Flash technology isn’t just for storing your most critical data anymore. Thanks to all-flash storage arrays with super-efficient, in-line deduplication capabilities, flash can now be the most cost-effective choice for your less critical storage needs as well.
This can be illustrated by two use cases we’ve developed for EMC’s all-flash, solid-state clustered storage system, XtremIO. The first is virtual desktop infrastructure. I know what you’re thinking—why would you want to use the most expensive storage for one of the less expensive applications, virtual desktops? To provide a consistent desktop experience and to save money, actually.
The fact is, when you look at a multiple virtual desktop environment and analyze what’s stored on the traditional C-drive for those desktops, it is probably 80 to 90 percent the same for each desktop. It’s true. If you check out your laptop versus your neighbor’s laptop versus his neighbor’s laptop, the operating system that sits on each laptop is identical. What’s unique—the background and files that make you you—is only 10 to 20 percent of the actual data that is stored on a desktop.
XtremIO provides ultra-efficient in-line deduplication along with flash technology to drastically reduce the footprint of that 80 percent of duplicate data stored on your VDI without impacting performance. With a 10-to-1 deduplication ratio, that means if you have to buy 5,000 drives to serve your VDI now, you will only need to buy 500 drives using XtremIO.

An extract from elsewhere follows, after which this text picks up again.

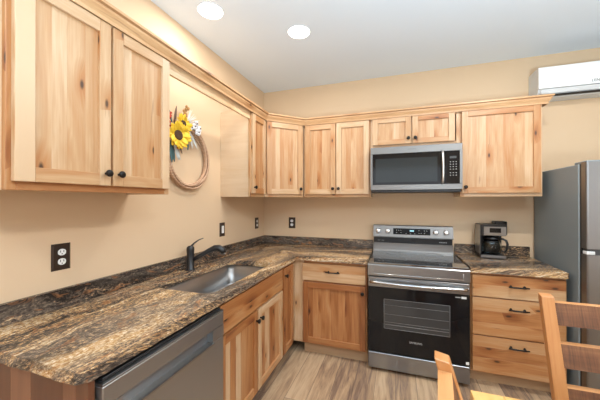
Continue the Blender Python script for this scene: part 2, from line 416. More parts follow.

Yes, the flash storage array is more expensive per unit but the fact that you need only a fraction of the number of units means you will save considerable money using the right flash storage array. Because XtremIO has a “secret sauce” which leverages flash technology behind its superior in-line deduplication technology, you won’t sacrifice VDI performance. So you can do 10-to-1 or even 20-to-1 consolidation without the user feeling any impact as they use their virtual desktop.
Not only that, but using the flash array will also use less power and less space in your data center, hence it’s greener. Just imagine providing 10 times more capacity than what’s physically available with de-dupe and reducing the power/space requirements by 10 times compared to a traditional deployment.
So what does it require? Converting to all-flash storage is pretty much like any type of storage migration. You need to wheel in your new array and copy data over to it. Depending on how you do it you might or might not see downtime. XtremIO will do deduplication as you are copying the data over, only copying the bits that are different from what was copied before.
Shrinking App Dev Storage
The second use case is reducing storage costs for application development. With the advent of virtualization, creating environments for application development is easier than ever. So as we work on app development, we tend to spin up multiple environments for the development process. For each app project, we generally generate a production environment, a data recovery (DR) environment and multiple development environments. Some projects can use several times that many. This makes sense, because it’s cheaper and faster to spin up a lot of different environments for a given application. The problem is that every one of these environments still consumes a large storage footprint. So we may be using a lot less CPU because of virtualization but we are using a lot more storage.
By using XtremIO, you can consolidate a project’s, let’s say nine, copies of dev and test environments that are all using the same seed data into one storage environment. The idea is to match the storage technology to the compute technology—we want to be able to scale out a lot of environments without scaling out a lot of storage.
These are only two of the instances where all-flash storage arrays with superior in-line deduplication have saved EMC IT money on services, power and data center space. And we are only beginning to leverage the capabilities that XtremIO can deliver. Little wonder that it is one of the fastest growing storage products in EMC’s portfolio. There’s definitely going to be fewer spinning drives out there in the months ahead.